Segue per legge la condanna dell’imputato al pagamento delle spese processuali.
Non ritiene il giudicante di dover dichiarare condonata la pena per effetto dell’indulto, stante la pessima biografia penale dell’imputato, in relazione alla quale vi è la fondata possibilità che egli fruisca o abbia già fruito di tale beneficio ad altro titolo e/o che possano intervenire motivi di revoca dello stesso ex art. 1 comma 3 L. 241/2006.
In ordine alle richieste formulate dalla parte civile, ritiene il Giudice che nella presente sede possa certamente pronunciarsi sentenza di condanna dell’imputato al risarcimento del danno cagionato alla costituita parte civile; tale danno va determinato nel suo esatto ammontare nella separata sede civile, mentre appare liquidabile in favore della persona offesa una somma a titolo di provvisionale, in ragione di euro 20.000, somma che trova sicuramente capienza nell’entità del danno economico sopportato dalla (omissis).
Si ritiene inoltre equo porre a carico dell’imputato la rifusione delle spese di rappresentanza ed assistenza nella misura di euro 2000, considerati gli onorari professionali di cui al D.M. 140/12 (che questo giudice ritiene applicabili anche per l’attività processuale pregressa, a mente dell’art. 9 L. 27/12 e dell’art. 41 dello stesso decreto ministeriale) ed avuto riguardo ai criteri ivi stabiliti e, nello specifico, alle espletate attività defensionali in udienza e fuori udienza, per gli importi che analiticamente si riportano di seguito:
– FASE DI STUDIO euro 300
– FASE INTRODUTTIVA euro 500
– FASE ISTRUTTORIA euro 800
– FASE DECISORIA euro 400 TOTALE euro 2000
La suddetta somma deve intendersi non comprensiva di IVA e CNP, voci che vanno pertanto aggiunte nei termini di legge.
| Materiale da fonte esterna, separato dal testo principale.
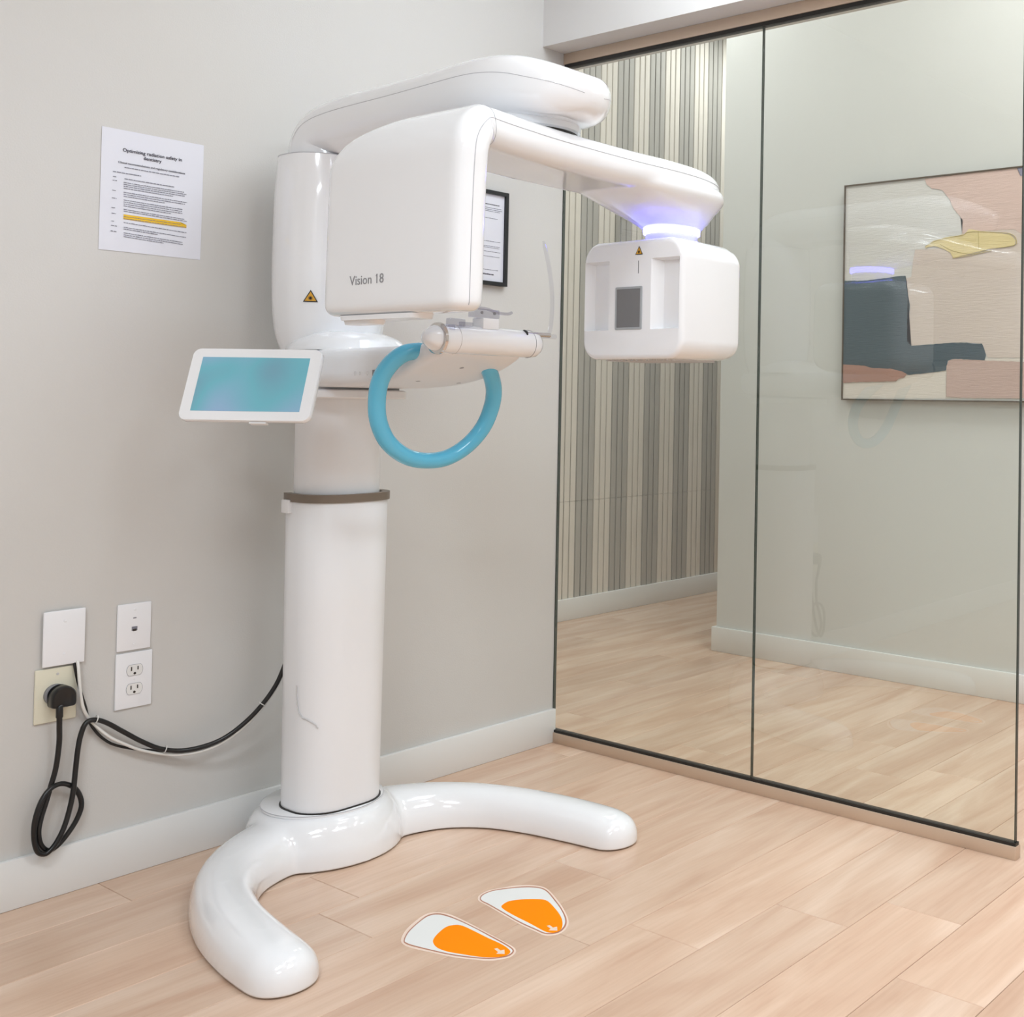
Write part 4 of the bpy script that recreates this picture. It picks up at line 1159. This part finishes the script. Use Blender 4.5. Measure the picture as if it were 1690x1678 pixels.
SH = [('cream_field', 'p_cream', [(735, 1235), (1020, 1235), (1090, 1195), (1290, 1180), (1500, 1120), (1700, 1120), (2200, 1100), (2200, 1332), (735, 1332)], 0.0),
      ('beige_field', 'p_beige', [(1118, 548), (1300, 540), (1400, 420), (1680, 400), (2200, 380), (2200, 1120), (1700, 1118), (1500, 1116), (1470, 1042), (1380, 1034), (1200, 1045), (1100, 1052), (1072, 1020), (1088, 850), (1072, 700), (1098, 690), (1108, 600)], 0.0006),
      ('pink_field', 'p_pink', [(1168, 176), (1500, 130), (2200, 40), (2200, 420), (1680, 470), (1640, 440), (1480, 450), (1366, 462), (1368, 392), (1322, 335), (1296, 278), (1262, 236), (1205, 226), (1180, 208)], 0.0012),
      ('slate_field', 'p_slate', [(735, 712), (840, 712), (900, 706), (980, 696), (1030, 688), (1068, 686), (1072, 730), (1080, 780), (1091, 840), (1086, 900), (1079, 960), (1076, 1030), (1098, 1055), (1200, 1048), (1300, 1040), (1390, 1038), (1440, 1044), (1470, 1042), (1482, 1070), (1491, 1102), (1484, 1130), (1400, 1130), (1316, 1124), (1290, 1132), (1280, 1184), (1190, 1195), (1086, 1207), (1010, 1196), (900, 1180), (735, 1170)], 0.0018),
      ('rust_field', 'p_rust', [(735, 1152), (850, 1158), (890, 1170), (1000, 1176), (1050, 1188), (1075, 1202), (1062, 1220), (1030, 1228), (1018, 1240), (900, 1243), (735, 1248)], 0.0024),
      ('rose_field', 'p_rose', [(1284, 1160), (1296, 1132), (1330, 1123), (1500, 1132), (1700, 1138), (2200, 1130), (2200, 1322), (1700, 1330), (1400, 1328), (1282, 1322)], 0.0024),
      ('yellow_stroke', 'p_yel', [(1172, 535), (1215, 502), (1290, 482), (1380, 468), (1400, 440), (1470, 452), (1560, 462), (1620, 470), (1648, 500), (1640, 528), (1580, 535), (1480, 550), (1400, 572), (1320, 592), (1305, 565), (1270, 545), (1220, 530)], 0.0024),
      ('violet_corner', 'p_vio', [(1655, 112), (1700, 105), (1700, 165), (1672, 160)], 0.0024)]
for nm, mm, poly, d in SH:
    rnd = random.Random(len(poly)); P = []
    Q = [V(Z8(x, y)) for x, y in poly]
    for i in range(len(Q)):
        a_, b_ = Q[i], Q[(i+1) % len(Q)]; n_ = max(1, int((b_-a_).length/0.012))
        for k in range(n_):
            p = a_.lerp(b_, k/n_); j_ = 0.0011 if 0 < k else 0
            p = V((PXP-d-0.0001, min(ty-0.0005, max(ty2+0.0005, p.y+rnd.uniform(-j_, j_))), min(tz1-0.0005, max(tz0+0.0005, p.z+rnd.uniform(-j_, j_)))))
            if not P or (p-P[-1]).length > 1e-4: P.append(p)
    fin_w(nm, slab_bm(P, (-1, 0, 0), 0.0006), mm, pt)
for pts_ in ([(1180, 540), (1172, 530), (1230, 500), (1320, 480), (1370, 470), (1400, 455), (1500, 455), (1620, 465), (1650, 500), (1635, 525), (1540, 540)], [(1250, 520), (1320, 555), (1420, 570), (1500, 545)], [(1315, 592), (1420, 575), (1520, 552)], [(1450, 450), (1452, 540)]):
    fin_w('ochre_line', tube_bm(cr([tuple(Z8(x, y, 0.0034)) for x, y in pts_], 4), 0.0012, 5), 'p_yl', pt)
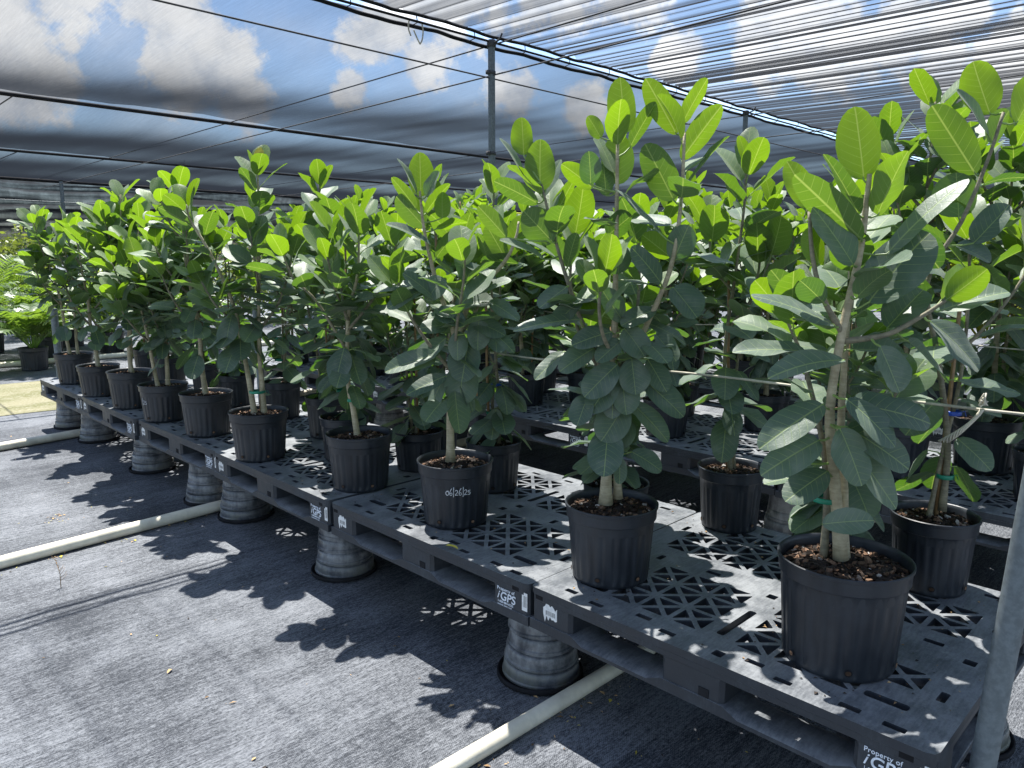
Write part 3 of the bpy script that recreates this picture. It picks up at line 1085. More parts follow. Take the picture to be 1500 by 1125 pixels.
# ------------------------------------------------------------------ ficus plants
def leaf(mb, base, d, nrm_, Ln, Wd, bend, fold, rng, young, nu=3, nv=7, mat=0, twist=0.0):
    """One blade: midrib curve with two folded, slightly waved halves."""
    d = d.normalized()
    nrm_ = (nrm_ - d * nrm_.dot(d))
    if nrm_.length < 1e-4:
        nrm_ = Vector((0, 0, 1)).cross(d).cross(d) + Vector((.01, 0, 0))
    nrm_.normalize()
    side = d.cross(nrm_)
    V, UV = [], []
    pos = Vector(base)
    wob = rng.uniform(-.5, .5)
    wa, wp = rng.uniform(.0, .085), rng.uniform(0, 6)
    asym = rng.uniform(-.06, .06)
    peak = rng.uniform(.88, 1.12)
    curl = rng.uniform(.0, .45)
    blunt = rng.uniform(1.6, 2.15)
    for j in range(nv + 1):
        t = j / nv
        tt = .5 - .5 * math.cos(math.pi * t)          # finer towards both ends
        if j:
            pos = pos + dirn * (Ln * (tt - tp))
        ang = -bend * tt
        dirn = d * math.cos(ang) + nrm_ * math.sin(ang)
        nn = nrm_ * math.cos(ang) - d * math.sin(ang)
        tw = twist * tt
        sd = side * math.cos(tw) + nn * math.sin(tw)
        n2 = nn * math.cos(tw) - side * math.sin(tw)
        tp = tt
        w = Wd / 2 * max(.03, max(0.0, 1 - abs(2 * tt ** peak - 1) ** blunt) ** .5)
        for i in range(-nu, nu + 1):
            x = i / nu
            f = fold * (1 - .25 * tt)
            h = abs(x) * math.sin(f) - curl * x * x * .35 + wa * math.sin(9 * tt + wp + (1.5 if x > 0 else 0)) * x * x * 2
            p = pos + sd * (w * (x + asym * (1 - x * x)) * math.cos(f)) + n2 * (w * h)
            V.append(p)
            UV.append((.5 + x * w / Ln, tt))
    F = []
    k = 2 * nu + 1
    for j in range(nv):
        for i in range(2 * nu):
            a = j * k + i
            F.append((a, a + 1, a + k + 1, a + k))
    o = mb.add(V, F, mat)
    mb.uv[o] = np.array(UV, dtype=np.float32)
    mb.data[o] = np.tile(np.array([[young, rng.random()]], dtype=np.float32), (len(V), 1))

def stem_leaves(fm, path, rng, t0, t1, gap, Lr, top_is_tip=True, sag=1.0, ztop=None, size_tip=1.0, lowres=False, young_len=.13):
    """Leaves spiralling up a stem between arc fractions t0 and t1."""
    P = [Vector(p) for p in path]
    seg = [(P[i + 1] - P[i]).length for i in range(len(P) - 1)]
    T = sum(seg)
    s, phi = T * t0, rng.uniform(0, 6.28)
    items = []
    while s < T * t1:
        acc, i = 0, 0
        while i < len(seg) - 1 and acc + seg[i] < s:
            acc += seg[i]
            i += 1
        f = min(1, (s - acc) / max(seg[i], 1e-6))
        p = P[i].lerp(P[i + 1], f)
        ax = (P[i + 1] - P[i]).normalized()
        items.append((p, ax, T - s, phi))
        phi += 2.4 + rng.uniform(-.35, .35)
        s += gap * rng.uniform(.75, 1.25) * (1 if T - s > .10 else .62)
    nu, nv = (2, 5) if lowres else (3, 8)
    for p, ax, dt, ph in items:
        ref = Vector((1, 0, 0)) if abs(ax.x) < .8 else Vector((0, 1, 0))
        a = ax.cross(ref).normalized()
        b_ = ax.cross(a)
        rad = a * math.cos(ph) + b_ * math.sin(ph)
        el = np.interp(dt, (0, .05, .14, .28, .50, .85, 1.3), (1.30, 1.08, .84, .48, .02, -.52, -.95)) * 1.0
        if el < .3:
            el *= sag
        el += rng.uniform(-.24, .24)
        axis = ax if dt < .15 else (ax * .35 + Vector((0, 0, .65))).normalized()
        rad_h = (rad - axis * rad.dot(axis)).normalized()
        d = rad_h * math.cos(el) + axis * math.sin(el)
        n_ = axis * math.cos(el) - rad_h * math.sin(el)
        n_ = (n_ + Vector((rng.uniform(-.42, .42), rng.uniform(-.42, .42), rng.uniform(-.1, .2)))).normalized()
        young = float(np.interp(dt, (0, young_len * .5, young_len, young_len * 2.4), (1.0, .85, .5, .06))) * rng.uniform(.6, 1.05)
        Ln = Lr * rng.uniform(.80, 1.12) * float(np.interp(dt, (0, .03, .08, .2), (.72 * size_tip, .92 * size_tip, 1.06, 1.0)))
        pet = Ln * rng.uniform(.20, .32) * (.5 if dt < .03 else 1)
        pd = (d * .75 + axis * .45).normalized()
        q = p + pd * pet * .55
        q2 = q + d * pet * .45
        if not lowres:
            fm.tube([p, q, q2, q2 + d * Ln * .04], [.0026, .0020, .0018, .0012], 5, 1, cap=False)
        else:
            fm.tube([p, q2], [.0024, .0018], 4, 1, cap=False)
        bend = rng.uniform(.10, .55) if el > -.2 else rng.uniform(-.1, .5)
        fold = rng.uniform(.10, .42) if dt > .12 else rng.uniform(.15, .50)
        leaf(fm, q2, d, n_, Ln, Ln * rng.uniform(.60, .74), bend, fold, rng, young, nu, nv, 0, rng.uniform(-.35, .35))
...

60 giorni per la motivazione, nelle condizioni di cui all’art. 544 c. 3, c.p.p..
Visti gli artt. 538 e ss. c.p.p. condanna l’imputato al risarcimento del danno in favore della parte civile costituita, da liquidarsi in separata sede, con assegnazione di provvisionale in ragione di euro 20.000, nonché alla rifusione delle spese processuali sostenute dalla medesima parte civile, che liquida in euro 2000, oltre IVA e CNP come per legge.
Visto l’art. 544, c. 3, c.p.p., indica in giorni 60 il termine per il deposito della motivazione.